◆ **INSTRUCTIONS FOR THE TASK**
Go through the listing and set it down exactly, leaving out its pictures.
━━━━━ GIVEN MATERIAL ━━━━━
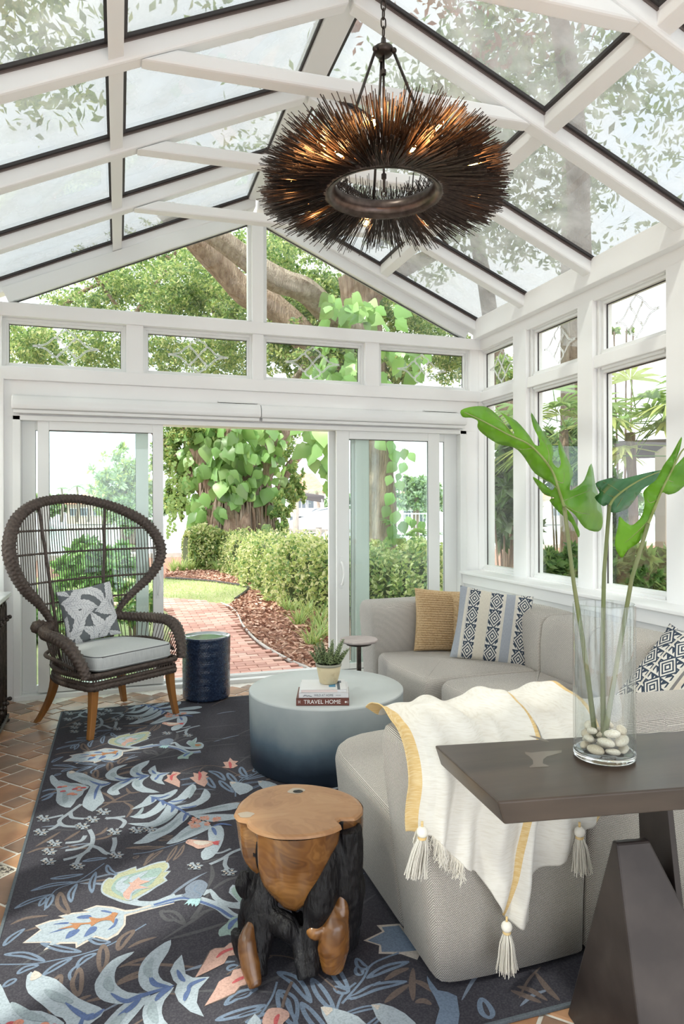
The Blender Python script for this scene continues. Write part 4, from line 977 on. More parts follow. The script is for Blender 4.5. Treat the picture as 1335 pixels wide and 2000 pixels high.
# natural hollow near the far edge
def dent(p):
    d = sqrt(((p[0]+.01)/.035)**2 + ((p[1]-.12)/.035)**2); return (p[0], p[1], p[2] - (.022*max(0, 1-d) if p[2] > TOPZ-.001 else 0))
f = [(i*NA+j, i*NA+(j+1) % NA, (i+1)*NA+(j+1) % NA, (i+1)*NA+j) for i in range(len(rows)-1) for j in range(NA)]
mbt.add(v, f); mbt.build('seat_top', 'stumptop', stp, smooth=False, world=False)
mbs = MB(); rows = []
for k in range(0, 17):
    t_ = k/16; row = []
    for i in range(NA):
        a = 2*pi*i/NA; zl = plow(a); z = TOPZ - .010 - (TOPZ - .010 - zl)*t_; q = prad(a)
        bul = 1 - .10*t_ - .28*t_**4 + .03*sin(a*3+t_*4)
        if 17 <= (math.degrees(a) % 360)/10 and False: pass
        # carved side hollow on the viewer's left front
        da = (math.degrees(a)+138+180) % 360 - 180; hol = .05*max(0, 1-(da/14)**2)*max(0, min(1, t_*6))*max(0, 1.15-t_)
        row.append(((q*bul-hol)*cos(a), (q*bul-hol)*sin(a), z))
    rows.append(row)
v = [p for r in rows for p in r]; f = [(i*NA+j, i*NA+(j+1) % NA, (i+1)*NA+(j+1) % NA, (i+1)*NA+j) for i in range(len(rows)-1) for j in range(NA)]
f.append(tuple((len(rows)-1)*NA+j for j in range(NA)))
def side_mat(fi):
    i = (fi % NA)/NA*360; i = (i+180) % 360 - 180; row = fi//NA
    return 1 if (abs(i+138) < 11 - abs(row-8)*.8 and row > 1) or abs(i+32.5) < 5.5 else 0
mbs.add(v, f, [side_mat(i) if i < len(f)-1 else 1 for i in range(len(f))]); mbs.build('polished_side', ['stumpside', 'charred'], stp, smooth=True, world=False)
knot = MB()
for (a, z, s1, s2) in ((-112, .275, .011, .006), (-118, .24, .008, .008), (-92, .235, .014, .006), (-88, .44, .003, .016), (-84, .41, .003, .014)):
    a = radians(a); q = prad(a)*.99; c = Vector((q*cos(a), q*sin(a), z)); tx = Vector((-sin(a), cos(a), 0)); n_ = Vector((cos(a), sin(a), 0))
    P = [c + n_*(.004 if z > .3 else -.012) + tx*s1*cos(b)*1.0 + Vector((0, 0, 1))*s2*sin(b) for b in np.linspace(0, 2*pi, 12)[:-1]]; knot.add(P, [tuple(range(len(P)))])
M['knotc'] = mat('pale_knot_filler', (.42, .34, .26), .35)
hl = MB()      # hollows on the flat top
hl.add([(-.012+.030*cos(b)+.004*sin(3*b), .135+.026*sin(b), TOPZ+.0006) for b in np.linspace(0, 2*pi, 18)[:-1]], [tuple(range(17))])
hl.build('top_hollow', 'knotc', stp, world=False)
MB().add([(-.006+.018*cos(b), .130+.014*sin(b), TOPZ+.001) for b in np.linspace(0, 2*pi, 14)[:-1]], [tuple(range(13))]).build('dark_hollow', 'charred', stp, world=False)
MB().add([(-.165+.026*cos(b)+.004*sin(4*b), -.055+.022*sin(b), TOPZ+.0006) for b in np.linspace(0, 2*pi, 18)[:-1]], [tuple(range(17))]).build('pale_knot', 'knotc', stp, world=False)
# the black roots: thick tapering limbs fused by a voxel remesh
roots = MB()
def limb(P, R, n=14): roots.tube(smooth_path(P, 5), list(np.interp(np.linspace(0, 1, 5*(len(P)-1)+1), np.linspace(0, 1, len(R)), R)), n)
limb([(0, .03, .42), (.0, .04, .30), (-.02, .06, .20), (-.04, .06, .14)], [.14, .12, .07, .05])
limb([(.0, .04, .35), (.04, .08, .2), (.06, .10, .0)], [.12, .09, .08])
limb([(-.07, -.03, .30), (-.11, -.07, .20), (-.115, -.11, .12), (-.115, -.16, .02)], [.06, .05, .045, .030])          # front left leg
limb([(-.12, -.06, .20), (-.155, -.02, .12), (-.165, .0, .02)], [.05, .045, .04])
limb([(-.11, -.09, .16), (-.04, -.11, .15), (.01, -.12, .10), (.035, -.175, .015)], [.038, .036, .030, .026])
limb([(.02, -.11, .20), (-.02, -.09, .26), (-.05, -.06, .32)], [.018, .028, .05])
limb([(-.16, -.10, .11), (-.175, -.08, .05), (-.15, -.10, .012)], [.018, .026, .022])        # middle leg
limb([(.10, -.05, .42), (.09, -.10, .30), (.075, -.125, .22), (.055, -.13, .12), (.05, -.17, .02)], [.075, .06, .05, .032, .028])
limb([(.17, -.08, .45), (.17, -.07, .34), (.16, -.06, .20), (.15, -.05, .05)], [.045, .055, .06, .055])
limb([(-.02, -.06, .235), (.04, -.09, .225), (.09, -.11, .22)], [.03, .026, .03])
limb([(.10, .02, .3), (.15, .05, .15), (.15, .08, .01)], [.08, .06, .06])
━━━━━
◆ **OUTPUT FOR THIS TASK**
The Blender Python script for this scene continues. Write part 4, from line 977 on. More parts follow. The script is for Blender 4.5. Treat the picture as 1335 pixels wide and 2000 pixels high.
# natural hollow near the far edge
def dent(p):
    d = sqrt(((p[0]+.01)/.035)**2 + ((p[1]-.12)/.035)**2); return (p[0], p[1], p[2] - (.022*max(0, 1-d) if p[2] > TOPZ-.001 else 0))
f = [(i*NA+j, i*NA+(j+1) % NA, (i+1)*NA+(j+1) % NA, (i+1)*NA+j) for i in range(len(rows)-1) for j in range(NA)]
mbt.add(v, f); mbt.build('seat_top', 'stumptop', stp, smooth=False, world=False)
mbs = MB(); rows = []
for k in range(0, 17):
    t_ = k/16; row = []
    for i in range(NA):
        a = 2*pi*i/NA; zl = plow(a); z = TOPZ - .010 - (TOPZ - .010 - zl)*t_; q = prad(a)
        bul = 1 - .10*t_ - .28*t_**4 + .03*sin(a*3+t_*4)
        if 17 <= (math.degrees(a) % 360)/10 and False: pass
        # carved side hollow on the viewer's left front
        da = (math.degrees(a)+138+180) % 360 - 180; hol = .05*max(0, 1-(da/14)**2)*max(0, min(1, t_*6))*max(0, 1.15-t_)
        row.append(((q*bul-hol)*cos(a), (q*bul-hol)*sin(a), z))
    rows.append(row)
v = [p for r in rows for p in r]; f = [(i*NA+j, i*NA+(j+1) % NA, (i+1)*NA+(j+1) % NA, (i+1)*NA+j) for i in range(len(rows)-1) for j in range(NA)]
f.append(tuple((len(rows)-1)*NA+j for j in range(NA)))
def side_mat(fi):
    i = (fi % NA)/NA*360; i = (i+180) % 360 - 180; row = fi//NA
    return 1 if (abs(i+138) < 11 - abs(row-8)*.8 and row > 1) or abs(i+32.5) < 5.5 else 0
mbs.add(v, f, [side_mat(i) if i < len(f)-1 else 1 for i in range(len(f))]); mbs.build('polished_side', ['stumpside', 'charred'], stp, smooth=True, world=False)
knot = MB()
for (a, z, s1, s2) in ((-112, .275, .011, .006), (-118, .24, .008, .008), (-92, .235, .014, .006), (-88, .44, .003, .016), (-84, .41, .003, .014)):
    a = radians(a); q = prad(a)*.99; c = Vector((q*cos(a), q*sin(a), z)); tx = Vector((-sin(a), cos(a), 0)); n_ = Vector((cos(a), sin(a), 0))
    P = [c + n_*(.004 if z > .3 else -.012) + tx*s1*cos(b)*1.0 + Vector((0, 0, 1))*s2*sin(b) for b in np.linspace(0, 2*pi, 12)[:-1]]; knot.add(P, [tuple(range(len(P)))])
M['knotc'] = mat('pale_knot_filler', (.42, .34, .26), .35)
hl = MB()      # hollows on the flat top
hl.add([(-.012+.030*cos(b)+.004*sin(3*b), .135+.026*sin(b), TOPZ+.0006) for b in np.linspace(0, 2*pi, 18)[:-1]], [tuple(range(17))])
hl.build('top_hollow', 'knotc', stp, world=False)
MB().add([(-.006+.018*cos(b), .130+.014*sin(b), TOPZ+.001) for b in np.linspace(0, 2*pi, 14)[:-1]], [tuple(range(13))]).build('dark_hollow', 'charred', stp, world=False)
MB().add([(-.165+.026*cos(b)+.004*sin(4*b), -.055+.022*sin(b), TOPZ+.0006) for b in np.linspace(0, 2*pi, 18)[:-1]], [tuple(range(17))]).build('pale_knot', 'knotc', stp, world=False)
# the black roots: thick tapering limbs fused by a voxel remesh
roots = MB()
def limb(P, R, n=14): roots.tube(smooth_path(P, 5), list(np.interp(np.linspace(0, 1, 5*(len(P)-1)+1), np.linspace(0, 1, len(R)), R)), n)
limb([(0, .03, .42), (.0, .04, .30), (-.02, .06, .20), (-.04, .06, .14)], [.14, .12, .07, .05])
limb([(.0, .04, .35), (.04, .08, .2), (.06, .10, .0)], [.12, .09, .08])
limb([(-.07, -.03, .30), (-.11, -.07, .20), (-.115, -.11, .12), (-.115, -.16, .02)], [.06, .05, .045, .030])          # front left leg
limb([(-.12, -.06, .20), (-.155, -.02, .12), (-.165, .0, .02)], [.05, .045, .04])
limb([(-.11, -.09, .16), (-.04, -.11, .15), (.01, -.12, .10), (.035, -.175, .015)], [.038, .036, .030, .026])
limb([(.02, -.11, .20), (-.02, -.09, .26), (-.05, -.06, .32)], [.018, .028, .05])
limb([(-.16, -.10, .11), (-.175, -.08, .05), (-.15, -.10, .012)], [.018, .026, .022])        # middle leg
limb([(.10, -.05, .42), (.09, -.10, .30), (.075, -.125, .22), (.055, -.13, .12), (.05, -.17, .02)], [.075, .06, .05, .032, .028])
limb([(.17, -.08, .45), (.17, -.07, .34), (.16, -.06, .20), (.15, -.05, .05)], [.045, .055, .06, .055])
limb([(-.02, -.06, .235), (.04, -.09, .225), (.09, -.11, .22)], [.03, .026, .03])
limb([(.10, .02, .3), (.15, .05, .15), (.15, .08, .01)], [.08, .06, .06])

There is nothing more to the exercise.